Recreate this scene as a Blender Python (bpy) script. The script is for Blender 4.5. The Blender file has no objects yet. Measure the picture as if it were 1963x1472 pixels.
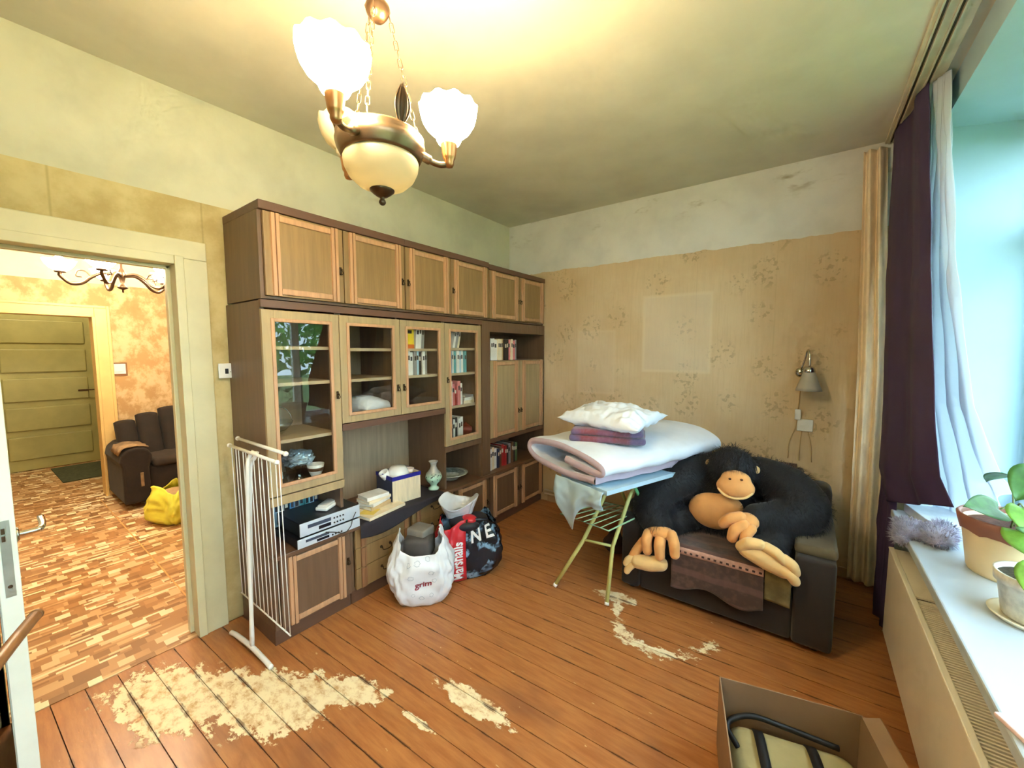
import bpy, bmesh, math, random
from mathutils import Vector, Matrix, noise
random.seed(7)
PI = math.pi
SC = bpy.context.scene
COL = SC.collection

# ------------------------------------------------------------------ camera, sky, exposure
cd = bpy.data.cameras.new('camera'); cam = bpy.data.objects.new('camera', cd); COL.objects.link(cam)
cd.sensor_width = 36.0; cd.lens = 14.048; cd.clip_start = 0.02
cam.location = (0, 0, 1.55)
cam.rotation_euler = (math.radians(90 - 4.7), 0, math.radians(36.4))
SC.camera = cam
wd = bpy.data.worlds.new('sky'); SC.world = wd; wd.use_nodes = True
wd.node_tree.nodes['Background'].inputs[0].default_value = (0.60, 0.85, 1.0, 1)
wd.node_tree.nodes['Background'].inputs[1].default_value = 3.0
SC.view_settings.view_transform = 'Standard'; SC.view_settings.look = 'None'
SC.view_settings.gamma = 1.0; SC.view_settings.use_curve_mapping = False
SC.view_settings.exposure = 1.98
SC.cycles.use_denoising = True
SC.cycles.max_bounces = 6; SC.cycles.diffuse_bounces = 3; SC.cycles.glossy_bounces = 3; SC.cycles.transparent_max_bounces = 12; SC.cycles.use_adaptive_sampling = True; SC.cycles.adaptive_threshold = 0.09; SC.cycles.adaptive_min_samples = 14
SC.cycles.sample_clamp_indirect = 8.0
SC.cycles.caustics_reflective = False; SC.cycles.caustics_refractive = False

LAMP_SHADE = 38.0      # glow of a lit glass shade
LAMP_BULB = 3.2       # watts of a bulb over an open shade
FAR_SHADE = 25.0
FAR_BULB = 4.5

# ------------------------------------------------------------------ helpers
def srgb(r, g, b):
    f = lambda c: (c / 255.0) / 12.92 if c / 255.0 <= 0.04045 else ((c / 255.0 + 0.055) / 1.055) ** 2.4
    return (f(r), f(g), f(b), 1.0)
def mul(c, k): return tuple(min(1.0, v * k) for v in c[:3]) + (1.0,)
class NT:
    def __init__(s, m): s.t = m.node_tree
    def n(s, typ, ins=None, **kw):
        nd = s.t.nodes.new(typ)
        for k, v in kw.items(): setattr(nd, k, v)
        for k, v in (ins or {}).items():
            if isinstance(v, bpy.types.NodeSocket): s.t.links.new(v, nd.inputs[k])
            else: nd.inputs[k].default_value = v
        return nd
    def m(s, op, a, b=0.0, c=0.0):
        return s.n('ShaderNodeMath', {0: a, 1: b, 2: c}, operation=op).outputs[0]
    def mix(s, f, a, b, mode='MIX'):
        nd = s.n('ShaderNodeMix', data_type='RGBA', blend_type=mode)
        for i, v in ((0, f), (6, a), (7, b)):
            if isinstance(v, bpy.types.NodeSocket): s.t.links.new(v, nd.inputs[i])
            else: nd.inputs[i].default_value = v
        return nd.outputs[2]
    def smooth(s, v, lo, hi, a=0.0, b=1.0):
        return s.n('ShaderNodeMapRange', {0: v, 1: lo, 2: hi, 3: a, 4: b}, interpolation_type='SMOOTHSTEP').outputs[0]
    def noise(s, vec, scale, detail=3.0, rough=0.5):
        return s.n('ShaderNodeTexNoise', {'Vector': vec, 'Scale': scale, 'Detail': detail, 'Roughness': rough}).outputs[0]
    def vmap(s, vec, scale):
        return s.n('ShaderNodeMapping', {'Vector': vec, 'Scale': scale}).outputs[0]
    def xyz(s, vec):
        o = s.n('ShaderNodeSeparateXYZ', {0: vec}).outputs; return o[0], o[1], o[2]
    def comb(s, x, y, z):
        return s.n('ShaderNodeCombineXYZ', {0: x, 1: y, 2: z}).outputs[0]
    def bump(s, h, strength=0.3, dist=0.01):
        return s.n('ShaderNodeBump', {'Height': h, 'Strength': strength, 'Distance': dist}).outputs[0]
def newmat(name):
    m = bpy.data.materials.new(name); m.use_nodes = True
    nt = NT(m); p = m.node_tree.nodes['Principled BSDF']
    return m, nt, p
MATS = {}
def mat(name, col, rough=0.6, metal=0.0, var=0.12, scale=6.0, stretch=(1, 1, 1), bump=0.0, bscale=80.0, sheen=0.0, world=False, spec=0.5):
    if name in MATS: return MATS[name]
    m, nt, p = newmat(name)
    p.inputs['Roughness'].default_value = rough; p.inputs['Metallic'].default_value = metal
    p.inputs['Specular IOR Level'].default_value = spec
    vec = nt.n('ShaderNodeNewGeometry').outputs['Position'] if world else nt.n('ShaderNodeTexCoord').outputs['Object']
    if var > 0:
        f = nt.noise(nt.vmap(vec, stretch), scale, 5.0, 0.6)
        f = nt.smooth(f, 0.3, 0.7)
        nt.t.links.new(nt.mix(f, mul(col, 1 - var), mul(col, 1 + var)), p.inputs['Base Color'])
    else: p.inputs['Base Color'].default_value = col
    if bump > 0:
        nt.t.links.new(nt.bump(nt.noise(nt.vmap(vec, stretch), bscale, 3.0), bump, 0.004), p.inputs['Normal'])
    if sheen > 0:
        p.inputs['Sheen Weight'].default_value = sheen
    MATS[name] = m; return m
def emis(name, col, strength):
    m, nt, p = newmat(name)
    p.inputs['Base Color'].default_value = col; p.inputs['Emission Color'].default_value = col
    p.inputs['Emission Strength'].default_value = strength; p.inputs['Roughness'].default_value = 0.4
    MATS[name] = m; return m
def glassmat(name, tint=(1, 1, 1, 1), rough=0.02, boost=1.0):
    m, nt, p = newmat(name); nt.t.nodes.remove(p)
    fr = nt.n('ShaderNodeFresnel', {'IOR': 1.52}).outputs[0]
    fr = nt.m('MINIMUM', nt.m('MULTIPLY', fr, boost), 1.0)
    fr = nt.m('MULTIPLY', fr, nt.m('SUBTRACT', 1.0, nt.n('ShaderNodeNewGeometry').outputs['Backfacing']))
    tr = nt.n('ShaderNodeBsdfTransparent', {0: tint}).outputs[0]
    gl = nt.n('ShaderNodeBsdfGlossy', {0: (1, 1, 1, 1), 'Roughness': rough}).outputs[0]
    mx = nt.n('ShaderNodeMixShader', {0: fr, 1: tr, 2: gl}).outputs[0]
    nt.t.links.new(mx, nt.t.nodes['Material Output'].inputs[0]); MATS[name] = m; return m

WM = {}                                     # world matrices of the objects made here
def _link(o, parent, M=None):
    COL.objects.link(o)
    if parent is not None:
        o.parent = parent; WM[o.name] = WM[parent.name]
def bm_(): return bmesh.new()
def obj(name, bm, m, parent=None, smooth=False, label=None):
    """world-space bmesh -> one mesh object (moved into its parent's frame)"""
    me = bpy.data.meshes.new(name)
    bmesh.ops.recalc_face_normals(bm, faces=bm.faces[:])
    loc = Vector((0, 0, 0))
    if parent is None:
        xs = [v.co.x for v in bm.verts]; ys = [v.co.y for v in bm.verts]; zs = [v.co.z for v in bm.verts]
        loc = Vector(((min(xs) + max(xs)) / 2, (min(ys) + max(ys)) / 2, min(zs)))
        bmesh.ops.translate(bm, vec=-loc, verts=bm.verts[:])
    else:
        bm.transform(WM[parent.name].inverted())
    bm.to_mesh(me); bm.free()
    if smooth: me.polygons.foreach_set('use_smooth', [True] * len(me.polygons))
    if m is not None: me.materials.append(m)
    o = bpy.data.objects.new(name, me); _link(o, parent)
    if parent is None: o.location = loc; WM[o.name] = Matrix.Translation(loc)
    if label: o['label'] = label
    return o
def thing(name, label, cat, loc=(0, 0, 0), rotz=0.0, group=None):
    o = bpy.data.objects.new(name, None); COL.objects.link(o); o.empty_display_size = 0.05
    o.location = loc; o.rotation_euler = (0, 0, rotz)
    WM[o.name] = Matrix.Translation(Vector(loc)) @ Matrix.Rotation(rotz, 4, 'Z')
    o['label'] = label; o['category'] = cat
    if group: o['group'] = group
    return o
def tag(o, label, cat, group=None):
    o['label'] = label; o['category'] = cat
    if group: o['group'] = group
    return o
def struct(o, label=None):
    o['kind'] = 'structure'
    if label: o['label'] = label
    return o
def stuff(o): o['kind'] = 'stuff'; return o

def box(bm, x0, x1, y0, y1, z0, z1, bev=0.0, seg=2):
    r = bmesh.ops.create_cube(bm, size=1.0)
    vs = r['verts']
    for v in vs:
        v.co = Vector((x0 + (v.co.x + .5) * (x1 - x0), y0 + (v.co.y + .5) * (y1 - y0), z0 + (v.co.z + .5) * (z1 - z0)))
    if bev > 0:
        es = list({e for v in vs for e in v.link_edges})
        bmesh.ops.bevel(bm, geom=es, offset=bev, segments=seg, affect='EDGES', profile=0.5)
    return bm
def rbox(c, sx, sy, sz, rz=0.0, bev=0.0, seg=2, tilt=None):
    """box centred at c (base at c.z), turned by rz about z; optional tilt matrix"""
    bm = bm_(); box(bm, -sx / 2, sx / 2, -sy / 2, sy / 2, 0, sz, bev, seg)
    M = Matrix.Translation(Vector(c)) @ Matrix.Rotation(rz, 4, 'Z')
    if tilt is not None: M = M @ tilt
    bm.transform(M); return bm
def join(*bms):
    out = bm_()
    for b in bms:
        me = bpy.data.meshes.new('tmp'); b.to_mesh(me); b.free(); out.from_mesh(me); bpy.data.meshes.remove(me)
    return out
def lathe(bm, prof, c=(0, 0, 0), seg=32, wave=None, M=None):
    """prof: list of (r,z); wave(r_index_fraction, angle)->radius/height tweak"""
    rings = []
    n = len(prof)
    for i, (r, z) in enumerate(prof):
        ring = []
        for k in range(seg):
            a = 2 * PI * k / seg; rr, zz = r, z
            if wave: rr, zz = wave(i / (n - 1), a, r, z)
            p = Vector((rr * math.cos(a), rr * math.sin(a), zz))
            if M is not None: p = M @ p
            ring.append(bm.verts.new(p + Vector(c)))
        rings.append(ring)
    for a, b in zip(rings, rings[1:]):
        for k in range(seg): bm.faces.new((a[k], a[(k + 1) % seg], b[(k + 1) % seg], b[k]))
    for ring, (r, z) in ((rings[0], prof[0]), (rings[-1], prof[-1])):
        if r < 0.004 or (ring is rings[0] and not wave and prof[0][0] < .0): pass
        if r <= 0.004: bmesh.ops.pointmerge(bm, verts=ring, merge_co=sum((v.co for v in ring), Vector()) / seg)
    return bm
def tube(bm, pts, r, seg=8, closed=False, cap=True):
    pts = [Vector(p) for p in pts]; n = len(pts); rr = r if isinstance(r, (list, tuple)) else [r] * n
    rings = []; prevN = None
    for i in range(n):
        if closed: t = pts[(i + 1) % n] - pts[i - 1]
        else: t = pts[min(i + 1, n - 1)] - pts[max(i - 1, 0)]
        if t.length < 1e-9: t = Vector((0, 0, 1))
        t.normalize()
        if prevN is None:
            a = Vector((0, 0, 1)) if abs(t.z) < 0.9 else Vector((1, 0, 0)); nn = t.cross(a).normalized()
        else:
            nn = prevN - t * prevN.dot(t)
            nn = nn.normalized() if nn.length > 1e-6 else t.orthogonal().normalized()
        prevN = nn; b = t.cross(nn)
        rings.append([bm.verts.new(pts[i] + (nn * math.cos(2 * PI * k / seg) + b * math.sin(2 * PI * k / seg)) * rr[i]) for k in range(seg)])
    for i in range(n if closed else n - 1):
        a, b = rings[i], rings[(i + 1) % n]
        for k in range(seg): bm.faces.new((a[k], a[(k + 1) % seg], b[(k + 1) % seg], b[k]))
    if cap and not closed:
        bm.faces.new(rings[0][::-1]); bm.faces.new(rings[-1])
    return bm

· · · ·

* **Exercise aim**:
Look at the listing and set down only the lines from its start through the line with "COL = SC.collection", word for word and without pictures.

* **Solved problem**:
Recreate this scene as a Blender Python (bpy) script. The script is for Blender 4.5. The Blender file has no objects yet. Measure the picture as if it were 1963x1472 pixels.
import bpy, bmesh, math, random
from mathutils import Vector, Matrix, noise
random.seed(7)
PI = math.pi
SC = bpy.context.scene
COL = SC.collection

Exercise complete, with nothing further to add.